Required task: Reproduce the material below line by line, beginning with its first line and ending with the line that contains "scene.camera = cam"; leave out pictures.

Supplied information:
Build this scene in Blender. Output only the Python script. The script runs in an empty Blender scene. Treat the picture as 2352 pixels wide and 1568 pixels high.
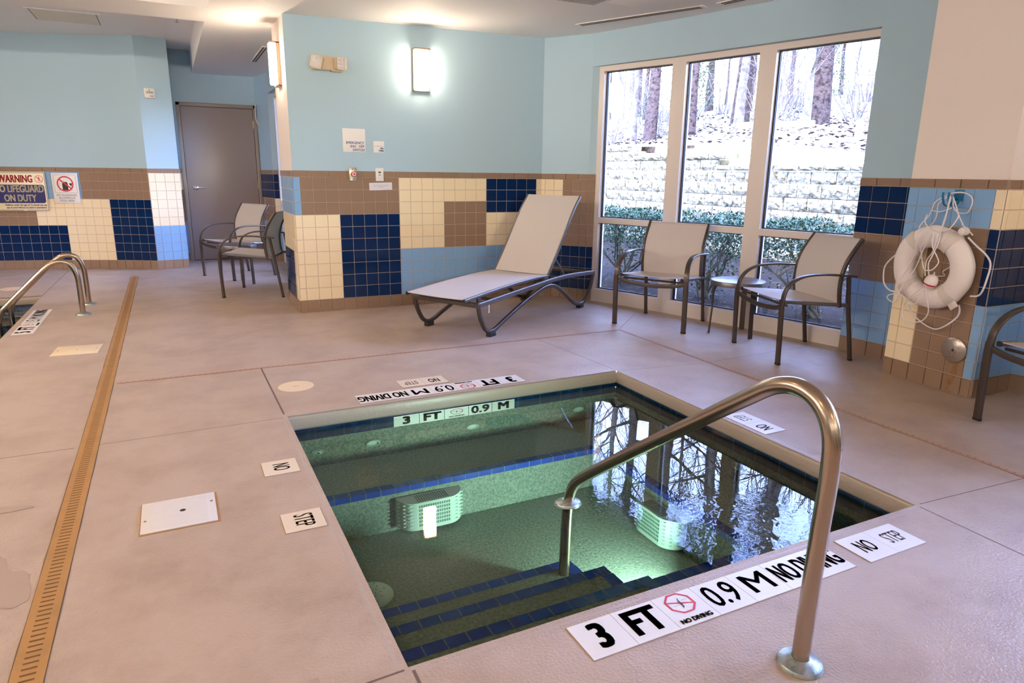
import bpy, bmesh, math, random
from math import sin, cos, pi, radians
from mathutils import Vector, Matrix

random.seed(7)
scene = bpy.context.scene
COL = scene.collection
V = Vector

# ------------------------------------------------------------------ camera
F_PX, PITCH, ROLL, YAW, CAM_H = 1542.32, 0.245441, 0.0130464, 0.463855, 1.2757
cam_d = bpy.data.cameras.new('camera')
cam = bpy.data.objects.new('camera', cam_d)
COL.objects.link(cam)
cam_d.sensor_fit = 'HORIZONTAL'
cam_d.sensor_width = 36.0
cam_d.lens = F_PX / 2352 * 36
cam_d.clip_start = 0.05
cam_d.clip_end = 300
_f = V((sin(YAW), cos(YAW), 0)); _r = V((cos(YAW), -sin(YAW), 0)); _u = V((0, 0, 1))
_f2 = _f * cos(PITCH) - _u * sin(PITCH); _u2 = _u * cos(PITCH) + _f * sin(PITCH)
_r3 = _r * cos(ROLL) + _u2 * sin(ROLL); _u3 = _u2 * cos(ROLL) - _r * sin(ROLL)
cam.matrix_world = Matrix(((_r3.x, _u3.x, -_f2.x, 0), (_r3.y, _u3.y, -_f2.y, 0), (_r3.z, _u3.z, -_f2.z, CAM_H), (0, 0, 0, 1)))
scene.camera = cam

# ------------------------------------------------------------------ view and world
scene.view_settings.view_transform = 'Standard'
scene.view_settings.look = 'None'
scene.view_settings.gamma = 1
scene.view_settings.use_curve_mapping = False
scene.view_settings.exposure = 1.17
scene.cycles.max_bounces = 10
scene.cycles.diffuse_bounces = 5
scene.cycles.glossy_bounces = 4
scene.cycles.transmission_bounces = 6
scene.cycles.transparent_max_bounces = 16
scene.cycles.sample_clamp_indirect = 6.0
scene.cycles.caustics_reflective = False
scene.cycles.caustics_refractive = False
scene.cycles.use_denoising = True

SKY = 20.0
world = bpy.data.worlds.new('sky')
scene.world = world
world.use_nodes = True
wn = world.node_tree.nodes; wl = world.node_tree.links
wn.clear()
_o = wn.new('ShaderNodeOutputWorld'); _b = wn.new('ShaderNodeBackground')
_tc = wn.new('ShaderNodeTexCoord'); _sx = wn.new('ShaderNodeSeparateXYZ'); _cr = wn.new('ShaderNodeValToRGB')
wl.new(_tc.outputs['Generated'], _sx.inputs[0]); wl.new(_sx.outputs['Z'], _cr.inputs[0])
wl.new(_cr.outputs[0], _b.inputs[0]); wl.new(_b.outputs[0], _o.inputs[0])
_cr.color_ramp.elements[0].position = 0.0; _cr.color_ramp.elements[0].color = (0.60, 0.74, 1.0, 1)
_cr.color_ramp.elements[1].position = 0.45; _cr.color_ramp.elements[1].color = (0.30, 0.44, 1.0, 1)
_b.inputs[1].default_value = SKY

sun_d = bpy.data.lights.new('sun', 'SUN'); sun = bpy.data.objects.new('sun', sun_d); COL.objects.link(sun)
sun_d.energy = 6.5; sun_d.angle = radians(0.6); sun_d.color = (1.0, 0.93, 0.84)
sun.rotation_euler = V((0.42, 0.42, -0.80)).to_track_quat('-Z', 'Y').to_euler()

# ------------------------------------------------------------------ materials
MATS = {}
def mat(name, color, rough=0.5, metal=0.0, bump=None, spec=None, coat=0.0, vary=None, emit=None, estr=0.0, translucent=False):
    """bump=(scale, strength, distance); vary=(scale, color2, lo, hi) mixes color2 in by noise"""
    m = bpy.data.materials.new(name); m.use_nodes = True
    nt = m.node_tree; b = nt.nodes['Principled BSDF']
    b.inputs['Base Color'].default_value = (*color, 1)
    b.inputs['Roughness'].default_value = rough
    b.inputs['Metallic'].default_value = metal
    if spec is not None: b.inputs['Specular IOR Level'].default_value = spec
    if coat: b.inputs['Coat Weight'].default_value = coat; b.inputs['Coat Roughness'].default_value = 0.06
    tc = None
    if bump or vary:
        tc = nt.nodes.new('ShaderNodeNewGeometry')
    if bump:
        n = nt.nodes.new('ShaderNodeTexNoise'); n.inputs['Scale'].default_value = bump[0]; n.inputs['Detail'].default_value = 4
        nt.links.new(tc.outputs['Position'], n.inputs['Vector'])
        bp = nt.nodes.new('ShaderNodeBump'); bp.inputs['Strength'].default_value = bump[1]; bp.inputs['Distance'].default_value = bump[2]
        nt.links.new(n.outputs['Fac'], bp.inputs['Height']); nt.links.new(bp.outputs[0], b.inputs['Normal'])
    if vary:
        n = nt.nodes.new('ShaderNodeTexNoise'); n.inputs['Scale'].default_value = vary[0]; n.inputs['Detail'].default_value = 6
        n.inputs['Roughness'].default_value = 0.65
        nt.links.new(tc.outputs['Position'], n.inputs['Vector'])
        mr = nt.nodes.new('ShaderNodeMapRange'); mr.inputs[1].default_value = vary[2]; mr.inputs[2].default_value = vary[3]
        nt.links.new(n.outputs['Fac'], mr.inputs[0])
        mx = nt.nodes.new('ShaderNodeMix'); mx.data_type = 'RGBA'
        mx.inputs[6].default_value = (*color, 1); mx.inputs[7].default_value = (*vary[1], 1)
        nt.links.new(mr.outputs[0], mx.inputs[0]); nt.links.new(mx.outputs[2], b.inputs['Base Color'])
    if emit:
        b.inputs['Emission Color'].default_value = (*emit, 1); b.inputs['Emission Strength'].default_value = estr
    MATS[name] = m
    return m

def clear_mat(name, tint, ior, bump=None, rough=0.0):
    m = bpy.data.materials.new(name); m.use_nodes = True; nt = m.node_tree; nt.nodes.clear()
    o = nt.nodes.new('ShaderNodeOutputMaterial'); mix = nt.nodes.new('ShaderNodeMixShader')
    t = nt.nodes.new('ShaderNodeBsdfTransparent'); g = nt.nodes.new('ShaderNodeBsdfGlossy'); fr = nt.nodes.new('ShaderNodeFresnel')
    t.inputs[0].default_value = (*tint, 1); g.inputs['Roughness'].default_value = rough; fr.inputs[0].default_value = ior
    nt.links.new(fr.outputs[0], mix.inputs[0]); nt.links.new(t.outputs[0], mix.inputs[1]); nt.links.new(g.outputs[0], mix.inputs[2])
    nt.links.new(mix.outputs[0], o.inputs[0])
    if bump:
        geo = nt.nodes.new('ShaderNodeNewGeometry')
        hs = None
        for sc_, wt in bump[0]:
            n = nt.nodes.new('ShaderNodeTexNoise'); n.inputs['Scale'].default_value = sc_; n.inputs['Detail'].default_value = 1.5
            nt.links.new(geo.outputs['Position'], n.inputs['Vector'])
            mm = nt.nodes.new('ShaderNodeMath'); mm.operation = 'MULTIPLY'; mm.inputs[1].default_value = wt
            nt.links.new(n.outputs['Fac'], mm.inputs[0])
            if hs is None: hs = mm.outputs[0]
            else:
                ad = nt.nodes.new('ShaderNodeMath'); ad.operation = 'ADD'
                nt.links.new(hs, ad.inputs[0]); nt.links.new(mm.outputs[0], ad.inputs[1]); hs = ad.outputs[0]
        # ripples of small wavelength around a few spots where the jets and the rail stir the surface
        for (px, py, rad, sc_, wt) in bump[2]:
            ds = nt.nodes.new('ShaderNodeVectorMath'); ds.operation = 'DISTANCE'; ds.inputs[1].default_value = (px, py, -0.1)
            nt.links.new(geo.outputs['Position'], ds.inputs[0])
            mr = nt.nodes.new('ShaderNodeMapRange'); mr.inputs[1].default_value = rad; mr.inputs[2].default_value = 0.0
            nt.links.new(ds.outputs['Value'], mr.inputs[0])
            n = nt.nodes.new('ShaderNodeTexNoise'); n.inputs['Scale'].default_value = sc_; n.inputs['Detail'].default_value = 2
            nt.links.new(geo.outputs['Position'], n.inputs['Vector'])
            mm = nt.nodes.new('ShaderNodeMath'); mm.operation = 'MULTIPLY'
            nt.links.new(n.outputs['Fac'], mm.inputs[0]); nt.links.new(mr.outputs[0], mm.inputs[1])
            m2 = nt.nodes.new('ShaderNodeMath'); m2.operation = 'MULTIPLY_ADD'; m2.inputs[1].default_value = wt
            nt.links.new(mm.outputs[0], m2.inputs[0]); nt.links.new(hs, m2.inputs[2]); hs = m2.outputs[0]
        bp = nt.nodes.new('ShaderNodeBump'); bp.inputs['Strength'].default_value = 1.0; bp.inputs['Distance'].default_value = bump[1]
        nt.links.new(hs, bp.inputs['Height'])
        nt.links.new(bp.outputs[0], g.inputs['Normal']); nt.links.new(bp.outputs[0], fr.inputs['Normal'])
    MATS[name] = m
    return m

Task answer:
Build this scene in Blender. Output only the Python script. The script runs in an empty Blender scene. Treat the picture as 2352 pixels wide and 1568 pixels high.
import bpy, bmesh, math, random
from math import sin, cos, pi, radians
from mathutils import Vector, Matrix

random.seed(7)
scene = bpy.context.scene
COL = scene.collection
V = Vector

# ------------------------------------------------------------------ camera
F_PX, PITCH, ROLL, YAW, CAM_H = 1542.32, 0.245441, 0.0130464, 0.463855, 1.2757
cam_d = bpy.data.cameras.new('camera')
cam = bpy.data.objects.new('camera', cam_d)
COL.objects.link(cam)
cam_d.sensor_fit = 'HORIZONTAL'
cam_d.sensor_width = 36.0
cam_d.lens = F_PX / 2352 * 36
cam_d.clip_start = 0.05
cam_d.clip_end = 300
_f = V((sin(YAW), cos(YAW), 0)); _r = V((cos(YAW), -sin(YAW), 0)); _u = V((0, 0, 1))
_f2 = _f * cos(PITCH) - _u * sin(PITCH); _u2 = _u * cos(PITCH) + _f * sin(PITCH)
_r3 = _r * cos(ROLL) + _u2 * sin(ROLL); _u3 = _u2 * cos(ROLL) - _r * sin(ROLL)
cam.matrix_world = Matrix(((_r3.x, _u3.x, -_f2.x, 0), (_r3.y, _u3.y, -_f2.y, 0), (_r3.z, _u3.z, -_f2.z, CAM_H), (0, 0, 0, 1)))
scene.camera = cam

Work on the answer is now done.